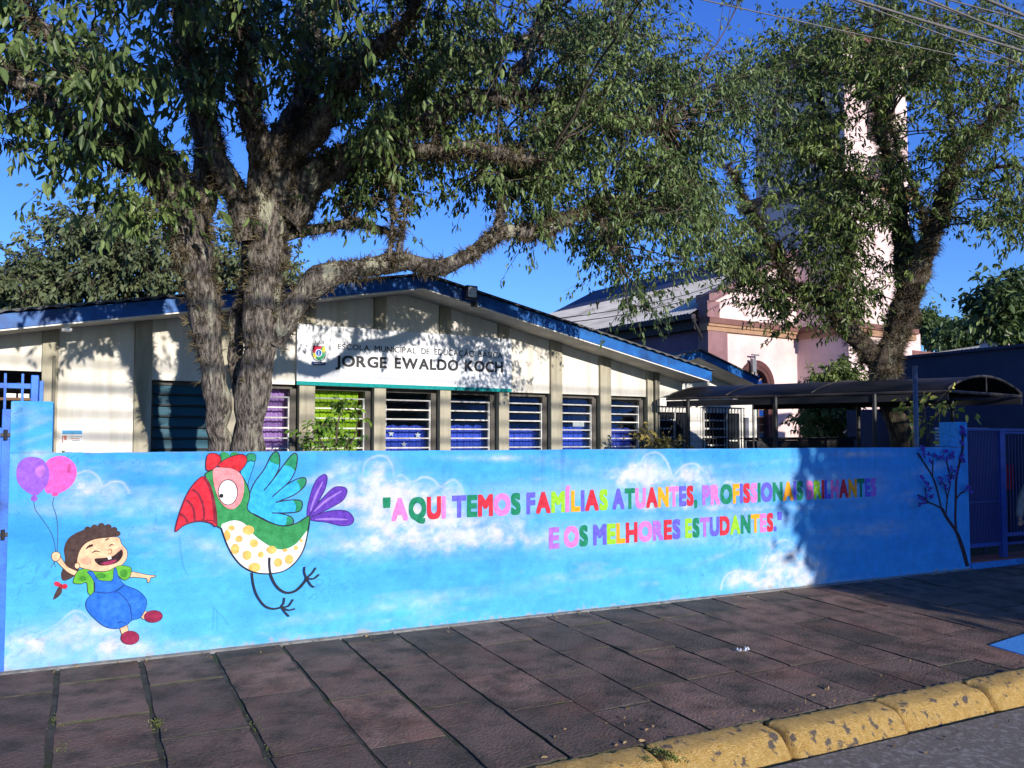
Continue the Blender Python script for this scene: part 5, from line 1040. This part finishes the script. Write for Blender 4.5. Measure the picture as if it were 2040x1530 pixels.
nl = crown(T1, L1, reg1, M_leaf1, .088, .40, R1, sub=9, per=12, spread=.29, gap=gap1, down=.7, dens=.52, maxd=2.6, szf=lambda x: 1.0-.36*min(max((x-450)/600, 0), 1))
print('leaves 1:', nl)
# --- the tree behind the canopy
R2 = np.random.default_rng(12); b_ = B(1795, 880, 13.5)
T2 = empty('yard_tree', (b_[0], b_[1], 0), 0, 'forked shaggy trunk tree rising behind the canopy before the church tower', 'tree')
L2 = [[(1812, 1010, 13.5, 30), (1800, 900, 13.5, 27), (1786, 830, 13.5, 26), (1772, 770, 13.5, 28), (1764, 725, 13.5, 30), (1782, 680, 13.5, 27), (1800, 630, 13.5, 28), (1818, 575, 13.4, 26), (1836, 520, 13.3, 24), (1855, 470, 13.2, 20), (1876, 420, 13.1, 17), (1890, 370, 13, 15), (1902, 310, 12.9, 12), (1930, 280, 12.8, 10), (1965, 250, 12.7, 7), (2010, 200, 12.6, 5)],
      [(1766, 735, 13.5, 24), (1735, 705, 13.5, 22), (1700, 665, 13.5, 21), (1668, 618, 13.5, 19), (1632, 592, 13.5, 16), (1590, 578, 13.5, 13), (1565, 545, 13.4, 11), (1540, 500, 13.3, 9), (1510, 450, 13.2, 7), (1480, 390, 13.1, 5), (1450, 330, 13, 3)],
      [(1812, 590, 13.5, 20), (1800, 520, 13.6, 18), (1795, 450, 13.7, 16), (1790, 390, 13.8, 15), (1775, 340, 13.8, 14), (1760, 280, 13.8, 12), (1752, 210, 13.9, 10), (1748, 130, 14, 8), (1750, 40, 14, 5)],
      [(1668, 640, 13.5, 12), (1680, 560, 13.6, 10), (1690, 480, 13.7, 9), (1680, 400, 13.8, 8), (1660, 320, 13.9, 6), (1640, 230, 14, 5), (1620, 130, 14, 3)],
      [(1790, 400, 13.8, 9), (1720, 370, 13.7, 8), (1660, 330, 13.6, 6), (1600, 300, 13.5, 4), (1540, 260, 13.4, 3)], [(1880, 410, 13.1, 8), (1900, 350, 13.4, 7), (1900, 280, 13.6, 6), (1890, 200, 13.8, 5), (1880, 110, 14, 4), (1860, 20, 14, 3)],
      [(1850, 480, 13.2, 7), (1820, 380, 13, 6), (1790, 300, 12.8, 5), (1770, 220, 12.6, 4)], [(1895, 360, 13, 6), (1950, 340, 13, 5), (2000, 330, 12.9, 4), (2060, 340, 12.8, 3)], [(1560, 560, 13.4, 6), (1500, 560, 13.4, 5), (1450, 540, 13.4, 4), (1400, 520, 13.4, 3)]]
L2 = [limb_path([(x, y, d, r_*.86) for x, y, d, r_ in p_], seed=50+i, step=.08) for i, p_ in enumerate(L2)]
trunk_mesh('trunk', L2, M_bark_d, T2); tufts('air_plants', L2, 190, M_epi, T2, R2, lenr=(.05, .14), zmin=2.0, zfull=2.9, blades=13)
def gap2(x, y):
    if fbm(np.array([x/55.]), np.array([y/55.]), 92, 2)[0] < .44: return True
    for (cx, cy, rx, ry) in ((1865, 260, 46, 40), (1850, 180, 26, 30), (1960, 520, 90, 70), (1905, 470, 30, 60), (1840, 400, 24, 70), (1745, 640, 60, 50), (1755, 500, 26, 46), (1790, 600, 24, 40), (1700, 590, 20, 30)):
        if ((x-cx)/rx)**2+((y-cy)/ry)**2 < 1: return R2.random() < .93
    return False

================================

Requirements:
Quote every line word for word and keep the images out of the copy.

Complete output:
Continue the Blender Python script for this scene: part 5, from line 1040. This part finishes the script. Write for Blender 4.5. Measure the picture as if it were 2040x1530 pixels.
nl = crown(T1, L1, reg1, M_leaf1, .088, .40, R1, sub=9, per=12, spread=.29, gap=gap1, down=.7, dens=.52, maxd=2.6, szf=lambda x: 1.0-.36*min(max((x-450)/600, 0), 1))
print('leaves 1:', nl)
# --- the tree behind the canopy
R2 = np.random.default_rng(12); b_ = B(1795, 880, 13.5)
T2 = empty('yard_tree', (b_[0], b_[1], 0), 0, 'forked shaggy trunk tree rising behind the canopy before the church tower', 'tree')
L2 = [[(1812, 1010, 13.5, 30), (1800, 900, 13.5, 27), (1786, 830, 13.5, 26), (1772, 770, 13.5, 28), (1764, 725, 13.5, 30), (1782, 680, 13.5, 27), (1800, 630, 13.5, 28), (1818, 575, 13.4, 26), (1836, 520, 13.3, 24), (1855, 470, 13.2, 20), (1876, 420, 13.1, 17), (1890, 370, 13, 15), (1902, 310, 12.9, 12), (1930, 280, 12.8, 10), (1965, 250, 12.7, 7), (2010, 200, 12.6, 5)],
      [(1766, 735, 13.5, 24), (1735, 705, 13.5, 22), (1700, 665, 13.5, 21), (1668, 618, 13.5, 19), (1632, 592, 13.5, 16), (1590, 578, 13.5, 13), (1565, 545, 13.4, 11), (1540, 500, 13.3, 9), (1510, 450, 13.2, 7), (1480, 390, 13.1, 5), (1450, 330, 13, 3)],
      [(1812, 590, 13.5, 20), (1800, 520, 13.6, 18), (1795, 450, 13.7, 16), (1790, 390, 13.8, 15), (1775, 340, 13.8, 14), (1760, 280, 13.8, 12), (1752, 210, 13.9, 10), (1748, 130, 14, 8), (1750, 40, 14, 5)],
      [(1668, 640, 13.5, 12), (1680, 560, 13.6, 10), (1690, 480, 13.7, 9), (1680, 400, 13.8, 8), (1660, 320, 13.9, 6), (1640, 230, 14, 5), (1620, 130, 14, 3)],
      [(1790, 400, 13.8, 9), (1720, 370, 13.7, 8), (1660, 330, 13.6, 6), (1600, 300, 13.5, 4), (1540, 260, 13.4, 3)], [(1880, 410, 13.1, 8), (1900, 350, 13.4, 7), (1900, 280, 13.6, 6), (1890, 200, 13.8, 5), (1880, 110, 14, 4), (1860, 20, 14, 3)],
      [(1850, 480, 13.2, 7), (1820, 380, 13, 6), (1790, 300, 12.8, 5), (1770, 220, 12.6, 4)], [(1895, 360, 13, 6), (1950, 340, 13, 5), (2000, 330, 12.9, 4), (2060, 340, 12.8, 3)], [(1560, 560, 13.4, 6), (1500, 560, 13.4, 5), (1450, 540, 13.4, 4), (1400, 520, 13.4, 3)]]
L2 = [limb_path([(x, y, d, r_*.86) for x, y, d, r_ in p_], seed=50+i, step=.08) for i, p_ in enumerate(L2)]
trunk_mesh('trunk', L2, M_bark_d, T2); tufts('air_plants', L2, 190, M_epi, T2, R2, lenr=(.05, .14), zmin=2.0, zfull=2.9, blades=13)
def gap2(x, y):
    if fbm(np.array([x/55.]), np.array([y/55.]), 92, 2)[0] < .44: return True
    for (cx, cy, rx, ry) in ((1865, 260, 46, 40), (1850, 180, 26, 30), (1960, 520, 90, 70), (1905, 470, 30, 60), (1840, 400, 24, 70), (1745, 640, 60, 50), (1755, 500, 26, 46), (1790, 600, 24, 40), (1700, 590, 20, 30)):
        if ((x-cx)/rx)**2+((y-cy)/ry)**2 < 1: return R2.random() < .93
    return False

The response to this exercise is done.